There needs to be visibility in the community. You need to have a good sign out front of your meeting house telling what services are at what times. If you change your time of service, be sure to change the signs. In some communities, the people don’t know the congregation is even there. The congregation is the best kept secret in town. If you are off the main road, get permission to put signs on the main road telling where the meeting house is located. Do some advertising in the local newspaper, the yellow pages, the T.V. or radio. (if those are available to you) Offer Free Bible Correspondence courses through the local newspaper ads. Let the public know that the church is alive and well in your area. Advertise any sort of special event that you are having.sometimes if it is written as a news article, the local paper may put it in for free. Get to be friends with the people at the local radio station and newspaper office.

Especially in a small church perhaps in a rural area, all of these methods and more will need to be applied to have church growth.

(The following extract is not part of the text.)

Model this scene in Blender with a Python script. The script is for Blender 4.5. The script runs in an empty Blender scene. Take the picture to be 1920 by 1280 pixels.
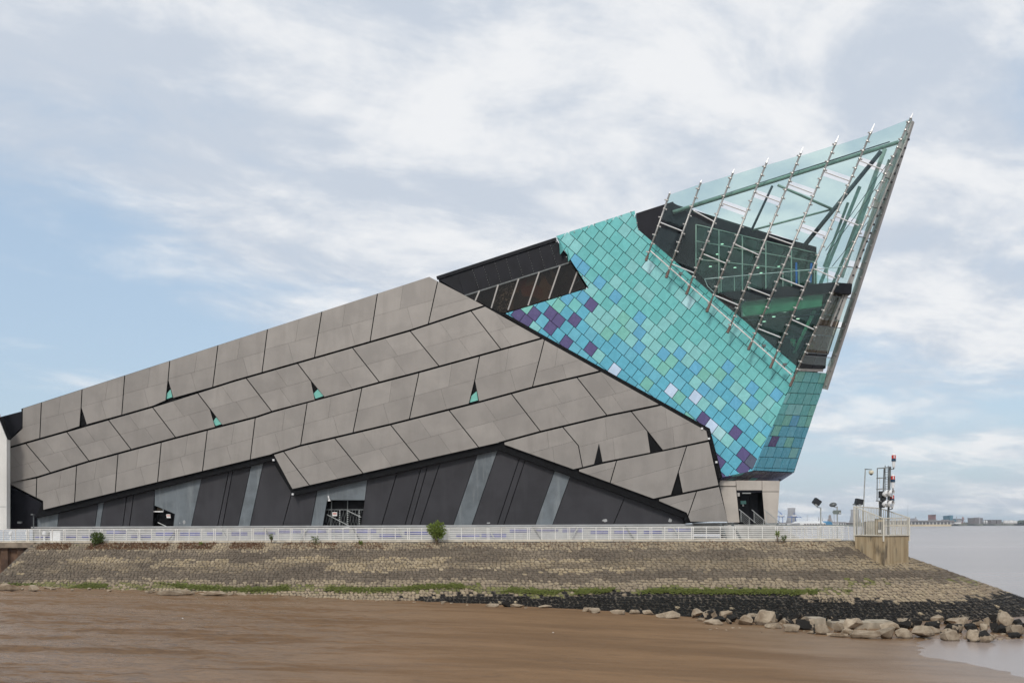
import bpy, bmesh, math, random
from mathutils import Vector, Matrix, noise

random.seed(7)
S = bpy.context.scene
COL = S.collection

# ------------------------------------------------------------------ camera, sky, sun, exposure
F = 1760.0            # focal length in pixels of the 1920 px wide photograph
ZC = 1.27             # eye height above the promenade
VH0 = 984.0           # row of the horizon in the middle of the picture
ROLL = math.atan(-4.0 / 960.0)
CR, SR = math.cos(ROLL), math.sin(ROLL)

cam = bpy.data.cameras.new("camera")
cam.sensor_width = 36.0
cam.lens = F / 1920.0 * 36.0
cam.shift_y = (VH0 - 640.0) / 1920.0
cam.clip_start = 0.5
cam.clip_end = 12000
camo = bpy.data.objects.new("camera", cam)
COL.objects.link(camo)
camo.matrix_world = Matrix.Translation((0, 0, ZC)) @ Matrix.Rotation(math.radians(90), 4, 'X') @ Matrix.Rotation(ROLL, 4, 'Z')
S.camera = camo

SUN_EL, SUN_AZ = 42.0, 200.0       # elevation, compass bearing the light comes from (0 = +Y, clockwise)
el, az = math.radians(SUN_EL), math.radians(SUN_AZ)
sdir = Vector((math.sin(az) * math.cos(el), math.cos(az) * math.cos(el), math.sin(el)))

W = bpy.data.worlds.new("World")
S.world = W
W.use_nodes = True
nt = W.node_tree
nt.nodes.clear()


class NG:
    """tiny node-graph helper"""
    def __init__(self, nt):
        self.nt = nt

    def n(self, typ, ins=None, **kw):
        nd = self.nt.nodes.new(typ)
        for k, v in kw.items():
            setattr(nd, k, v)
        for k, v in (ins or {}).items():
            if hasattr(v, 'links') or isinstance(v, bpy.types.NodeSocket):
                self.nt.links.new(v, nd.inputs[k])
            else:
                nd.inputs[k].default_value = v
        return nd

    def m(self, op, a, b=0.0, c=0.0, clamp=False):
        nd = self.n('ShaderNodeMath', {0: a, 1: b, 2: c}, operation=op)
        nd.use_clamp = clamp
        return nd.outputs[0]

    def ramp(self, x, lo, hi, a=0.0, b=1.0):
        nd = self.n('ShaderNodeMapRange', {'Value': x, 'From Min': lo, 'From Max': hi, 'To Min': a, 'To Max': b},
                    interpolation_type='SMOOTHSTEP')
        return nd.outputs['Result']

    def mix(self, f, a, b, blend='MIX'):
        nd = self.n('ShaderNodeMix', data_type='RGBA', blend_type=blend)
        for i, v in ((0, f), (6, a), (7, b)):
            if isinstance(v, bpy.types.NodeSocket):
                self.nt.links.new(v, nd.inputs[i])
            else:
                nd.inputs[i].default_value = v if i == 0 else (*v[:3], 1.0)
        return nd.outputs[2]

    def noise(self, vec, scale, detail=4.0, rough=0.55, dist=0.0):
        nd = self.n('ShaderNodeTexNoise', {'Scale': scale, 'Detail': detail, 'Roughness': rough, 'Distortion': dist})
        if vec is not None:
            self.nt.links.new(vec, nd.inputs['Vector'])
        return nd.outputs['Fac']


def sky_world():
    g = NG(nt)
    sky = g.n('ShaderNodeTexSky', sky_type='NISHITA', sun_disc=False)
    sky.sun_elevation = el
    sky.sun_rotation = az
    sky.air_density = 1.15
    sky.dust_density = 1.6
    sky.ozone_density = 1.6
    tc = g.n('ShaderNodeTexCoord')
    d = tc.outputs['Generated']
    sx = g.n('ShaderNodeSeparateXYZ', {0: d})
    x, y, z = sx.outputs
    zz = g.m('MAXIMUM', z, 0.0)
    # the sky texture is read at or above the horizon only
    up = g.n('ShaderNodeCombineXYZ', {0: x, 1: y, 2: g.m('MAXIMUM', z, 0.012)})
    nt.links.new(up.outputs[0], sky.inputs['Vector'])
    den = g.m('ADD', zz, 0.16)
    px = g.m('DIVIDE', x, den)
    py = g.m('DIVIDE', y, den)
    # cloud sheet coordinates (a flat layer overhead), slightly rotated so that streaks drift
    u = g.m('ADD', g.m('MULTIPLY', px, 0.95), g.m('MULTIPLY', py, 0.22))
    v = g.m('SUBTRACT', g.m('MULTIPLY', py, 1.12), g.m('MULTIPLY', px, 0.42))
    vec = g.n('ShaderNodeCombineXYZ', {0: u, 1: v, 2: 3.7}).outputs[0]
    n1 = g.noise(vec, 1.05, 9.0, 0.60, 0.35)
    vec2 = g.n('ShaderNodeCombineXYZ', {0: g.m('MULTIPLY', u, 1.0), 1: v, 2: 11.3}).outputs[0]
    n2 = g.noise(vec2, 2.6, 9.0, 0.60, 0.5)
    n3 = g.noise(vec, 0.55, 2.0, 0.5)
    vec3 = g.n('ShaderNodeCombineXYZ', {0: u, 1: v, 2: 21.0}).outputs[0]
    n4 = g.noise(vec3, 2.9, 10.0, 0.62, 0.25)
    dens = g.m('ADD', g.m('MULTIPLY', n1, 0.62), g.m('MULTIPLY', n2, 0.38))
    dens = g.m('ADD', dens, g.m('MULTIPLY', g.m('SUBTRACT', n3, 0.5), 0.35))
    # a wide break in the cloud low in one quarter of the sky, and the sheet thickening upwards
    def lobe(dx, dy, dz, lo, hi):
        vv = Vector((dx, dy, dz)).normalized()
        dt = g.n('ShaderNodeVectorMath', {0: d, 1: tuple(vv)}, operation='DOT_PRODUCT').outputs['Value']
        return g.ramp(dt, lo, hi)
    thick = g.ramp(z, 0.05, 0.42, 0.0, 0.20)
    brk = lobe(-0.56, 1.0, 0.20, 0.960, 0.999)
    brk2 = lobe(0.62, 1.0, 0.52, 0.990, 1.0)
    brk3 = lobe(-0.50, 1.0, 0.345, 0.992, 1.0)
    low = g.m('MULTIPLY', g.ramp(z, 0.32, 0.13), g.ramp(x, 0.28, -0.12))
    dens = g.m('SUBTRACT', dens, g.m('MULTIPLY', low, 0.075))
    dens = g.m('ADD', dens, thick)
    dens = g.m('SUBTRACT', dens, g.m('MULTIPLY', brk, 0.15))
    dens = g.m('SUBTRACT', dens, g.m('MULTIPLY', brk2, 0.14))
    dens = g.m('SUBTRACT', dens, g.m('MULTIPLY', brk3, 0.03))
    mask = g.ramp(dens, 0.36, 0.62)
    core = g.ramp(g.m('ADD', g.m('MULTIPLY', n4, 0.6), g.m('ADD', g.m('MULTIPLY', n1, 0.4), g.m('MULTIPLY', g.m('SUBTRACT', n2, 0.5), 0.6))), 0.40, 0.64)
    cloud = g.mix(core, (5.15, 5.65, 6.4), (7.8, 7.85, 7.95))
    # thin high haze whitens the clear sky a little
    base = g.mix(0.62, sky.outputs[0], (4.7, 6.0, 7.5))
    colr = g.mix(g.m('MULTIPLY', mask, 0.93), base, cloud)
    bg = g.n('ShaderNodeBackground', {'Color': colr, 'Strength': 0.1})
    out = g.n('ShaderNodeOutputWorld')
    nt.links.new(bg.outputs[0], out.inputs['Surface'])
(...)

Once you begin to grow and new souls are brought in, you will notice that success begets success. I have had people tell me that after one that they had studied with was baptized that they were looking for the next person with whom they could study. I used to have my list of “Ten Most Wanted”, that were people that I would pray for and try to get Bible studies set up with them.

In order for a congregation of whatever size to grow, there must be a consciousness of lost souls. Without the Gospel they will be eternally lost. We must seek to find new methods of taking the Gospel to the lost.